In Reply to: Pitch and toss posted by Serhij Duford on June 11, 2005

: I was just wondering what the game of "pitch and toss" was in this poem. Does it mean a game of dice, or is it symbolizing a deeper meaning of risking everything on a simple venture or belief? Below is the entire poem, the question concerns the third stanza.

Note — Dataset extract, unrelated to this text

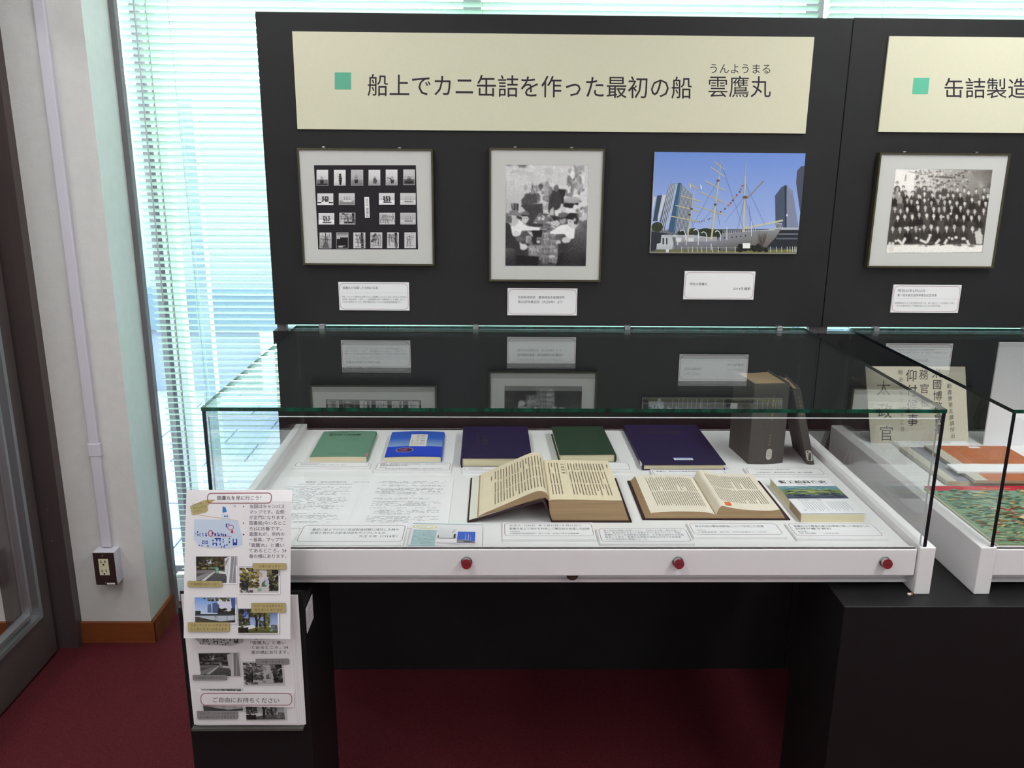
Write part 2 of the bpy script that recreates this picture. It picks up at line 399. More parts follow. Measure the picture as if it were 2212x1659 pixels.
# ------------------------------------------------------------------ glass door at the far left
D = empty('door_1', (-1.615, -.4, 0), 'bronze framed glass door at the far left', 'door', kind='structure')
Geo().box(-1.635, -1.605, .058, .118, .012, 2.16, b=.002).box(-1.635, -1.605, -.98, -.92, .012, 2.16).build('stile', M_bronze, D)
Geo().box(-1.635, -1.605, -.92, .058, .012, .172).box(-1.635, -1.605, -.92, .058, 2.08, 2.16).build('rail', M_bronze, D)
Geo().box(-1.633, -1.599, .040, .056, .172, 2.08).box(-1.633, -1.599, -.92, .040, .172, .186).build('bead', M_alu, D)
Geo().box(-1.631, -1.606, .0, .012, .21, 2.08).box(-1.631, -1.606, -.92, .012, .20, .212).build('bead', M_alu, D)
Geo().box(-1.622, -1.616, -.92, .042, .18, 2.08).build('pane', M_gaug, D)
J = struct('trim_2', Geo().box(-1.66, -1.551, .15, .188, 0, 2.2).box(-1.66, -1.625, .12, .15, 0, 2.2).box(-1.792, -1.66, .168, .188, 0, 2.2), M_bronze)
for z in (.1, .5, .39): Geo().cyl((-1.59 if z != .1 else -1.6, .15, z), (0, -1, 0), .003, .0015, 8).build('screw', M_steel, J)

# ------------------------------------------------------------------ conduit and socket on the pillar
cd = Geo().box(-1.4465, -1.4145, .172, .188, .356, 2.72, b=.003).build('conduit', M_conduit)
tag(cd, 'pale lilac cable conduit running down the beige pillar', 'conduit')
Geo().box(-1.4495, -1.4115, .170, .188, .672, .714, b=.002).build('coupling', M_conduit, cd)
ob = empty('power_outlet', (-1.428, .188, .235), 'brown faced double power socket in a white box on the beige pillar', 'socket')
Geo().box(-1.4625, -1.3938, .144, .1885, .2375, .3535, b=.002).build('box', M_conduit, ob)
pl = Geo().box(-1.4618, -1.3945, .1395, .144, .2382, .3515, b=.0012).build('cover_plate', M_plate, ob)
for px in ((213, 222, 233), (217, 236, 251)): pass
for z0, z1 in ((.3065, .3315), (.2735, .2995)):
    Geo().box(-1.4455, -1.4135, .1385, .1400, z0, z1, b=.0008).build('receptacle', M_ivory, ob)
    g = Geo()
    for x in (-1.4365, -1.4235): g.box(x-.0012, x+.0012, .1380, .1387, z0+.011, z0+.020)
    g.cyl((-1.430, .1386, z0+.0055), (0, -1, 0), .0028, .0006, 10)
    g.build('slots', M_slot, ob)
Geo().box(-1.4455, -1.4135, .1388, .1402, .2995, .3065).build('bridge', M_ivory, ob)
for z in (.2465, .343): Geo().cyl((-1.430, .1396, z), (0, -1, 0), .003, .001, 10).build('screw', M_steel, ob)
Geo().box(-1.4265, -1.4000, .1390, .1397, .2405, .2460).build('sticker', M_paper, ob)

# ------------------------------------------------------------------ venetian blinds
def slat_profile(n=6, wd=.025, sag=.0016, th=.0003, tilt=29):
    top = []; bot = []
    for i in range(n+1):
        t = i/n*2-1; y = t*wd/2; z = sag*(1-t*t)
        a = math.radians(-tilt); yy, zz = y*math.cos(a)-z*math.sin(a), y*math.sin(a)+z*math.cos(a)
        top.append((yy, zz+th)); bot.append((yy, zz))
    return top+bot[::-1]
YB = .425
def blind(x0, x1, label, cords, sway):
    B = empty('venetian_blind', ((x0+x1)/2, YB, 2.40), label, 'blind', 'mint venetian blinds on the window')
    Geo().box(x0, x1, YB-.02, YB+.02, 2.40, 2.44, b=.003).build('headrail', M_slat, B)
    n = 108; first = None; pitch = .0209
    for i in range(n):
        z = 2.385-i*pitch; dx = sway*(2.05-z)
        if first is None:
            first = Geo().ext(slat_profile(), 'y' if 0 else 'x', x0, x1).build('slat', M_slat, B, org=((x0+x1)/2, 0, 0))
            first.location = (0, 0, 0); base = first
            o = first
        else:
            o = base.copy(); link(o, B)
        o.location = (dx, random.uniform(-.0006, .0006), z-2.40); o.rotation_euler = (math.radians(random.gauss(0, .8)), random.gauss(0, .0004), 0)
    g = Geo().box(x0, x1, YB-.012, YB+.012, 2.385-n*pitch-.008, 2.385-n*pitch+.006, b=.003); g.build('bottom_rail', M_slat, B)
    zb = 2.385-n*pitch
    for x in cords:
        g = Geo()
        for yo in (-.0135, .0135): g.cyl((x+sway*1.6, YB+yo, zb), (-sway, 0, 1), .0007, 2.40-zb, 6)
        g.build('ladder_cord', M_cord, B)
    return B
B1 = blind(-1.312, .835, 'wide mint venetian blind on the left half of the window', (-1.155, -.20, .715), .012)
g = Geo().cyl((-1.222, YB-.022, .62), (0, 0, 1), .0011, 1.78, 8); g.build('pull_cord', M_cord, B1)
g = Geo().cyl((-1.256, YB-.024, 1.12), (0, 0, 1), .0028, 1.28, 8); g.build('tilt_wand', M_conduit, B1)
B2 = blind(.866, 3.0, 'second mint venetian blind, seen over the right display panel', (1.03, 2.0, 2.85), .004)

# ------------------------------------------------------------------ black display panels
def panel(x0, x1, label, dz):
    P = empty('display_partition', ((x0+x1)/2, .03, 0), label, 'panel', 'black display panels')
    Geo().box(x0, x1, 0, .032, 1.1348, 1.9624+dz, b=.0012).build('upper_board', M_black, P)
    Geo().box(x0-(.013 if x0 < 0 else 0), x1+.0005, .02, .062, 0, 1.111, b=.0012).build('lower_board', M_black, P)
    for x in (x0+.012, x1-.012): Geo().box(x-.0135, x+.0135, .026, .046, 1.100, 1.145).build('post', M_alud, P)
    return P
panel(-.7888, .7798, 'left black display panel carrying the long sign about the ship', 0)
panel(.7822, 2.36, 'right black display panel cut off by the picture edge', .0014)

# ------------------------------------------------------------------ black pedestals
def ped(x0, x1, label):
    return tag(Geo().box(x0, x1, -.872, -.622, 0, .732, b=.0015).build('pedestal', M_blackped), label, 'pedestal')
p1 = ped(-.7905, -.5395, 'narrow black pedestal behind the leaflets, under the left end of the case')
p2 = ped(.548, 1.034, 'wide black pedestal carrying the ends of both glass cases')
g = Geo().box(.700, .706, -.8245, -.8195, .732, .7345).box(.706, .7095, -.824, -.820, .732, .7355, mi=1)
tag(g.build('paper_scrap', [M_paper, mat('orange_scrap', (196, 110, 60), .6)]), 'tiny white and orange scrap on the wide pedestal by the case corner', 'scrap')
# small caption stuck on its right side
tagc = Geo().box(-.5395, -.5388, -.862, -.80, .668, .722).build('side_label', M_paper)
tag(tagc, 'small white printed label on the right side of the left pedestal', 'label')
pr = Print(lambda a, b: Vector((-.5388, -.862+a*.062, .722-b*.054)), (1, 0, 0))
pr.rrect(.06, .07, .94, .93, .12, '6A6068', wd=.03)
pr.rects([(.14, .18+.085*i, .86 if i % 3 else .6, .21+.085*i) for i in range(8)], '7A7880'); pr.build('printed_text', tagc)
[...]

: If you can keep your head when all about you
: Are losing theirs and blaming it on you;
: If you can trust yourself when all men doubt you,
: But make allowance for their doubting too;
: If you can wait and not be tired by waiting,
: Or being lied about, don't deal in lies,
: Or being hated, don't give way to hating,
: And yet don't look too good, nor talk too wise:

: If you can dream -- and not make dreams your master;
: If you can think -- and not make thoughts your aim;
: If you can meet with Triumph and Disaster
: And treat those two imposters just the same;
: If you can bear to hear the truth you've spoken
: Twisted by knaves to make a trap for fools,
: Or watch the things you gave your life to, broken,
: And stoop and build 'em up with worn-out tools;

: If you can make one heap of all your winnings
: And risk it on one turn of pitch-and-toss,
: And lose, and start again at your beginnings
: And never breathe a word about your loss;
: If you can force your heart and nerve and sinew
: To serve your turn long after they are gone,
: And so hold on when there is nothing in you
: Except the Will which says to them: "Hold on!"

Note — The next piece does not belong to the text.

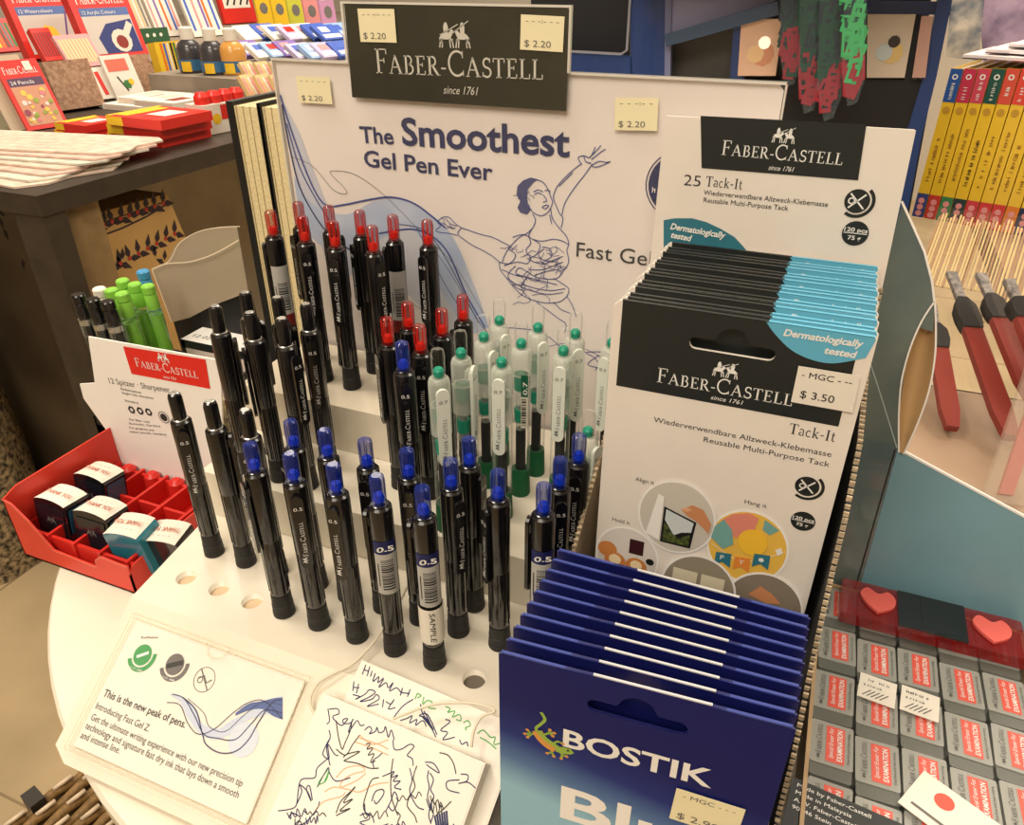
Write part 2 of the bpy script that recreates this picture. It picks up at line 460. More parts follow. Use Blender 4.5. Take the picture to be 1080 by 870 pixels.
def clear_pen(labelled=False):
    t = lthing('clear_gel_pen', 'x', 'pen')
    b = MB(); b.lathe([(.0060,0),(.0061,.001),(.0057,.018),(.0055,.0185)], greengrip, 20); b.build('grip', t)
    b = MB(); b.lathe([(.0054,.0185),(.0056,.022),(.0057,.098)], clear, 20); b.build('barrel', t)
    b = MB(); b.lathe([(.0030,.012),(.0031,.047)], ink_k, 12); b.lathe([(.0030,.047),(.0030,.053)], frost, 12)
    b.lathe([(.0038,.053),(.0040,.061)], greenball, 12); b.lathe([(.0030,.061),(.0030,.078)], frost, 12); b.lathe([(.0040,.074),(.0042,.084)], greentint, 12); b.build('refill', t)
    b = MB(); b.lathe([(.0058,.084),(.0060,.0845),(.0060,.097),(.0052,.0995),(.0046,.1)], frost, 20)
    b.lathe([(.0058,.066),(.0059,.0665),(.0059,.0835)], frost if not labelled else clear, 20); co = b.build('collar', t)
    b = MB(); b.lathe([(.0036,.1),(.0038,.113),(.0032,.1158),(.002,.1165)], clearcap, 14)
    b.lathe([(.0008,.1),(.0028,.101),(.003,.104),(.002,.1055)], greenball, 12); b.build('push_button', t)
    if not labelled:
        clip_mesh(co, frost_clip, ink_k, '0.7', .0965, L=.048, wd=.0070)
    else:
        b = MB(); fr = Frame((0,-.0063,0), (1,0,0), (0,0,1))
        b.rect(fr, .0006, .051, .0046, .072, 0, paper); b.rect(fr, .0006, .072, .0046, .086, 0, ink_gr2)
        barcode(b, fr, .001, .053, .0036, .071, .0002, ink_k, 12, True)
        b.text(fr.sub(.0042,.0735,PI/2), '0.7', 0, 0, .0026, .0002, ink_w, width=.0085, bold=.02)
        b.build('barcode_label', t)
    return t
frost_clip = mat('frosted_clip', (222,226,214), .3)
ink_gr2 = mat('label_green', (16,96,66), .5)

protos = {}
def pen(kind, u, v, z, rot, label, group=None, lean=(0,0)):
    if kind not in protos:
        k = kind.split('+')
        protos[kind] = clear_pen(labelled='L' in k) if k[0] == 'c' else gel_pen(k[0], 'L' in k, 'S' in k)
        o = protos[kind]
    else: o = copy_tree(protos[kind])
    az = math.degrees(math.atan2(-u, v))
    if rot < -180: rot = -112
    o.location = W(u, v, z); o.rotation_euler = (lean[0], lean[1], math.radians(rot + az))
    tag(o, label, 'pen', group)
    return o
# rot: 0 = clip faces -y; the camera looks along yaw +22 deg, so clip facing camera ~ +0..30
T1, T2, T3 = 0.0, .035, .070
GX = lambda i: -.315 + .0243*i          # hole pitch along the row
BLK = 'black gel pens at the left end of the stand'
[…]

: If you can talk with crowds and keep your virtue,
: Or walk with kings -- nor lose the common touch,
: If neither foes nor loving friends can hurt you,
: If all men count with you, but none too much;
: If you can fill the unforgiving minute
: With sixty seconds' worth of distance run --
: Yours is the Earth and everything that's in it,
: And -- which is more -- you'll be a Man, my son!

Pitch and Toss was (and is) a game in which coins were thrown at a determined point - a stick or whatever - the nearest to that point being the winner.

Kipling is using it to symbolize a willingness to risk everything on a venture.